- **WHAT IS ASKED**: Please print exactly the lines below, from the start of the material up to and including the line with "def rgb(r, g, b): return", but none of the pictures.

** start SOURCE EXCERPT **

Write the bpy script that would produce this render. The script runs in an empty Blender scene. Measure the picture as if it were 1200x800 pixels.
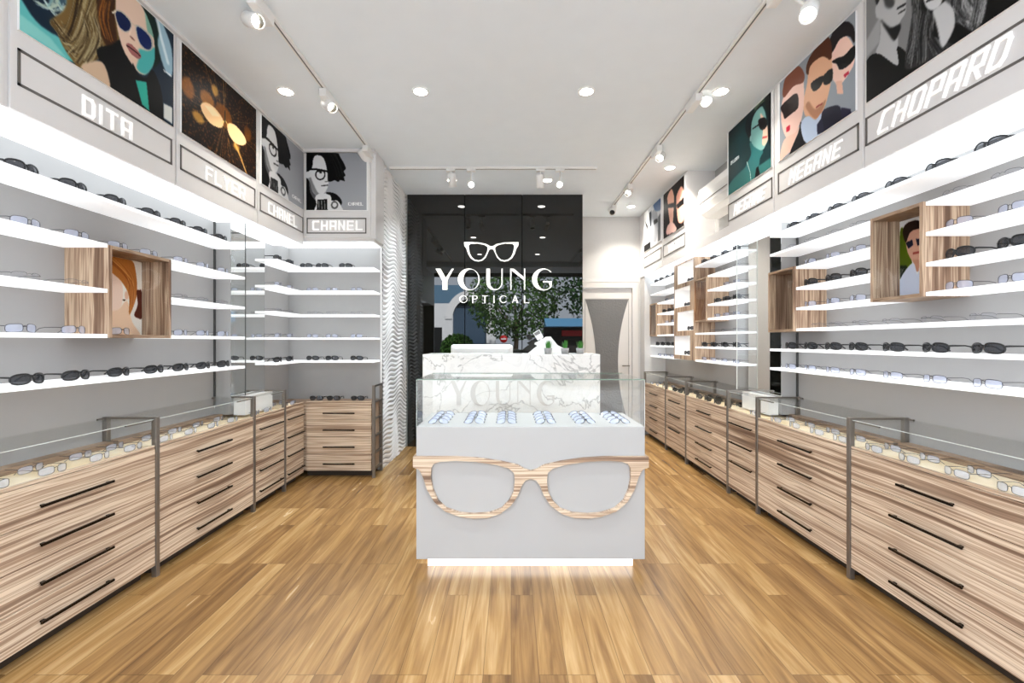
import bpy, bmesh, math, random
import numpy as np
from mathutils import Vector, Matrix
from mathutils.geometry import tessellate_polygon
random.seed(7)
SC = bpy.context.scene
COL = SC.collection
F, CX, CY, H = 530.0, 599.0, 400.0, 1.4
PI = math.pi

# ------------------------------------------------------------------ materials
def lin(c):
    c = c / 255.0
    return c / 12.92 if c <= 0.04045 else ((c + 0.055) / 1.055) ** 2.4
def rgb(r, g, b): return (lin(r), lin(g), lin(b), 1.0)

def new_mat(name):
    m = bpy.data.materials.new(name); m.use_nodes = True
    nt = m.node_tree; nt.nodes.clear()
    out = nt.nodes.new('ShaderNodeOutputMaterial')
    return m, nt, out
def pbr(name, col, rough=0.5, metal=0.0, spec=0.5, bump=None, coat=0.0, emit=None):
    m, nt, out = new_mat(name)
    b = nt.nodes.new('ShaderNodeBsdfPrincipled')
    b.inputs['Base Color'].default_value = col
    b.inputs['Roughness'].default_value = rough
    b.inputs['Metallic'].default_value = metal
    b.inputs['Specular IOR Level'].default_value = spec
    b.inputs['Coat Weight'].default_value = coat
    if emit: b.inputs['Emission Color'].default_value = emit[0]; b.inputs['Emission Strength'].default_value = emit[1]
    # faint mottling keeps every surface procedural
    geo = nt.nodes.new('ShaderNodeNewGeometry')
    no = nt.nodes.new('ShaderNodeTexNoise'); no.inputs['Scale'].default_value = bump[0] if bump else 6.0
    no.inputs['Detail'].default_value = 4
    nt.links.new(geo.outputs['Position'], no.inputs['Vector'])
    mx = nt.nodes.new('ShaderNodeMix'); mx.data_type = 'RGBA'; mx.blend_type = 'MULTIPLY'
    mx.inputs[0].default_value = 0.05
    mx.inputs[6].default_value = col
    nt.links.new(no.outputs['Fac'], mx.inputs[7]); nt.links.new(mx.outputs[2], b.inputs['Base Color'])
    if bump:
        bp = nt.nodes.new('ShaderNodeBump'); bp.inputs['Strength'].default_value = bump[1]; bp.inputs['Distance'].default_value = 0.01
        nt.links.new(no.outputs['Fac'], bp.inputs['Height']); nt.links.new(bp.outputs[0], b.inputs['Normal'])
    nt.links.new(b.outputs[0], out.inputs[0])
    return m
def emis(name, col, s):
    m, nt, out = new_mat(name)
    e = nt.nodes.new('ShaderNodeEmission'); e.inputs[0].default_value = col; e.inputs[1].default_value = s
    nt.links.new(e.outputs[0], out.inputs[0]); return m
def thin_glass(name, tint, ior=1.45, diff=0.0, dcol=(1, 1, 1, 1), rough=0.0):
    m, nt, out = new_mat(name)
    lw = nt.nodes.new('ShaderNodeLayerWeight'); lw.inputs[0].default_value = .5
    pw = nt.nodes.new('ShaderNodeMath'); pw.operation = 'POWER'; pw.inputs[1].default_value = 5.0; nt.links.new(lw.outputs['Facing'], pw.inputs[0])
    f0 = ((ior - 1) / (ior + 1)) ** 2
    fr = nt.nodes.new('ShaderNodeMath'); fr.operation = 'MULTIPLY_ADD'; fr.inputs[1].default_value = .45; fr.inputs[2].default_value = f0; nt.links.new(pw.outputs[0], fr.inputs[0])
    tr = nt.nodes.new('ShaderNodeBsdfTransparent'); tr.inputs[0].default_value = tint
    gl = nt.nodes.new('ShaderNodeBsdfGlossy'); gl.inputs['Roughness'].default_value = rough
    mx = nt.nodes.new('ShaderNodeMixShader')
    base = tr.outputs[0]
    if diff > 0:
        df = nt.nodes.new('ShaderNodeBsdfDiffuse'); df.inputs[0].default_value = dcol
        m2 = nt.nodes.new('ShaderNodeMixShader'); m2.inputs[0].default_value = diff
        nt.links.new(tr.outputs[0], m2.inputs[1]); nt.links.new(df.outputs[0], m2.inputs[2]); base = m2.outputs[0]
    nt.links.new(fr.outputs[0], mx.inputs[0]); nt.links.new(base, mx.inputs[1]); nt.links.new(gl.outputs[0], mx.inputs[2])
    nt.links.new(mx.outputs[0], out.inputs[0]); return m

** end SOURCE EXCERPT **

- **ANSWER TO THIS EXERCISE**:
Write the bpy script that would produce this render. The script runs in an empty Blender scene. Measure the picture as if it were 1200x800 pixels.
import bpy, bmesh, math, random
import numpy as np
from mathutils import Vector, Matrix
from mathutils.geometry import tessellate_polygon
random.seed(7)
SC = bpy.context.scene
COL = SC.collection
F, CX, CY, H = 530.0, 599.0, 400.0, 1.4
PI = math.pi

# ------------------------------------------------------------------ materials
def lin(c):
    c = c / 255.0
    return c / 12.92 if c <= 0.04045 else ((c + 0.055) / 1.055) ** 2.4
def rgb(r, g, b): return (lin(r), lin(g), lin(b), 1.0)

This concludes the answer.